Sempre con riferimento al metodo è poi stato decisivo l’errore strategico e di comunicazione, sicuramente clamoroso per un uomo di grande intelligenza e scaltrezza qual è Renzi, di aver voluto a tutti i costi personalizzare (legandolo al suo ruolo di capo dell’esecutivo oltreché alla sua leadership politica nel partito di maggioranza relativa) un referendum il cui esito era già previsto sarebbe stato largamente incerto.

Per quanto riguarda il merito della riforma questa è stata semplicemente percepita dagli elettori come parziale, abborracciata, peggiorativa dell’esistente, centralista, oltreché giuridicamente controversa.
Come ci si poteva quindi aspettare un esito diverso se per stessa ammissione del “primo ministro” (secondo il quale una brutta riforma era meglio che non averne nessuna) queste erano le premesse?

C’è però un dato che mi preme sottolineare: diversi analisti e commentatori hanno sostenuto che la vittoria del No sarebbe stato il successo dell’Italia conservatrice, timorosa di qualsiasi cambiamento. Io sono assolutamente persuaso del contrario: a mio avviso si trattato infatti in grandissima parte di un voto antisistema.

Lo dimostra il rapporto inversamente proporzionale tra età anagrafica e propensione a rigettare la riforma: coerentemente con un noto aforisma secondo il quale “chi nasce incendiario muore pompiere” tra gli over 65 ha prevalso il Si mentre i giovani l’hanno sonoramente bocciata, forse proprio perché in grado di percepire più delle persone via via più âgés oltre a tutto il resto anche la sua inconsistenza e quindi l’inadeguatezza rispetto alle loro reali aspettative.

Il secondo motivo è invece legato al rapporto tra fedeltà elettorale e voto referendario: secondo i dati dell’istituto Cattaneo una percentuale bulgara (circa il 90%) tra gli elettori grillini è stata fedele alle indicazioni del loro “non partito” di riferimento e altrettanto dicasi per quelli della lega Nord, che è l’altro movimento la cui base è storicamente ostile nei confronti dell’ordinamento statuale esistente.

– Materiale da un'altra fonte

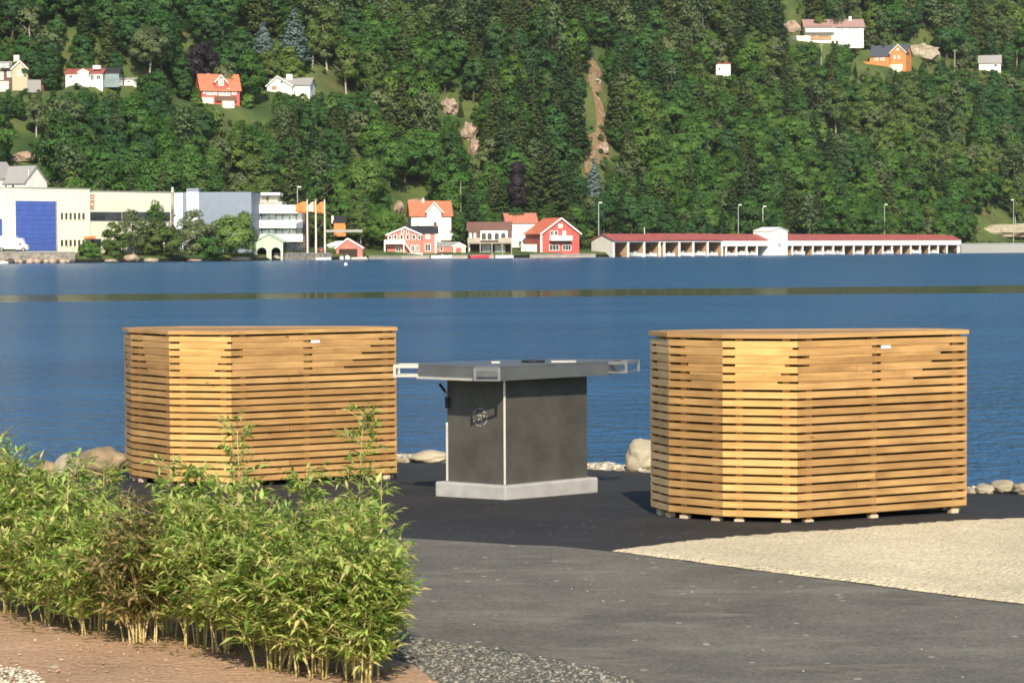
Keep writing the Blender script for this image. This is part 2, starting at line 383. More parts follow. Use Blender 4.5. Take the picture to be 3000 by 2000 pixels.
# sheets: dark fresh asphalt pad, worn path, gravel wedge, soil bed, verge
PADBACK = [(-1200, 1418), (100, 1397), (370, 1393), (800, 1368), (1170, 1351), (1310, 1352), (1720, 1375), (1900, 1386), (2400, 1414), (2840, 1441), (3000, 1447), (3600, 1475)]
pad = sheet('asphalt_pad', PADBACK + [(3600, 1620), (2900, 1700), (2350, 1700), (1787, 1660), (1500, 1640), (800, 1620), (-1200, 1600)], .006, M['asph_new'], wob=.02)
tag(pad, kind='structure')
path = sheet('path', [(-1400, 1590), (400, 1570), (900, 1572), (1200, 1582), (1500, 1600), (1628, 1605), (1787, 1620), (1946, 1641), (2202, 1676), (2393, 1699), (2648, 1734), (2840, 1759), (3000, 1778), (3600, 1850), (3600, 2600), (-1400, 2600)], .012, M['asph_old'], wob=.015,
             disp=lambda x, y: .006 * fbm(x, y, .6))
tag(path, kind='structure')
def gdisp(x, y):
    return .012 + .016 * fbm(x, y, 2.2, 4)
wedge = sheet('gravel_strip', [(1787, 1620), (1883, 1610), (2042, 1590), (2202, 1578), (2457, 1559), (2712, 1543), (3000, 1526), (3600, 1495), (3600, 1850), (3000, 1778), (2840, 1759), (2648, 1734), (2393, 1699), (2202, 1676), (1946, 1641)], .016, M['gravel'], gdisp, step=.06, edge=.05, wob=.03)
tag(wedge, kind='structure')
verge = sheet('gravel_verge', [(1060, 1885), (1236, 1880), (1312, 1893), (1408, 1905), (1500, 1919), (1628, 1944), (1755, 1968), (1857, 2000), (2300, 2150), (2300, 2600), (800, 2600), (900, 1930)], .018, M['verge'], lambda x, y: .004 + .010 * fbm(x, y, 9, 3), step=.05, edge=.05, wob=.025)
tag(verge, kind='structure')
def sdisp(x, y): return .014 + .016 * fbm(x, y, 1.8, 3)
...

L’indicazione degli elettori è stata quindi non già quella di non volere alcuna riforma, ma più semplicemente di non volerne una limitata, brutta e di parte, essendo di gran lunga preferibile una ridefinizione complessiva e autenticamente coraggiosa delle istituzioni, capace quindi di incidere sia sulla forma di Stato che su quella di governo, ad una condizione: che sia realmente condivisa in quanto tutti alla fine dovranno riconoscersi in essa.

Ma se veramente si vuole questo l’unica strada percorribile non può che essere quella di istituire un organo costituzionale provvisorio, eletto con sistema proporzionale e che lavori per un tempo predeterminato, capace di operare parallelamente alle due camere e a cui affidare il compito di riformare la seconda parte della Costituzione (oltreché di effettuare alcuni limitati ma doverosi aggiornamenti della prima).

Se tutto questo avvenisse sarebbe l’occasione d’oro perché anche il popolo sardo si doti di un organismo con caratteristiche analoghe, da istituire anch’esso con legge costituzionale, a cui affidare il compito di riscrivere da cima a fondo uno Statuto speciale di ormai imbarazzante anacronismo, oltreché di debolissima autonomia, avendo come modello quelli più avanzati dell’UE. Mi riferisco in particolare ad una regione-nazione a cui siamo affini per storia, lingua e prossimità geografica: la Catalogna.

Tenendo poi conto che i gli elettori sardi hanno già espresso il loro appoggio a questa ipotesi rispondendo ad uno specifico quesito che era stato incluso tra i 10 referendum anticasta votati nel 2012, sarebbe una buona occasione quella di aprire un confronto per valutarne tutti insieme (classe politica, istituzioni, rappresentanti della società civile, semplici cittadini) prima di tutto l’opportunità e la fattibilità per poi decidere eventualmente i passi successivi.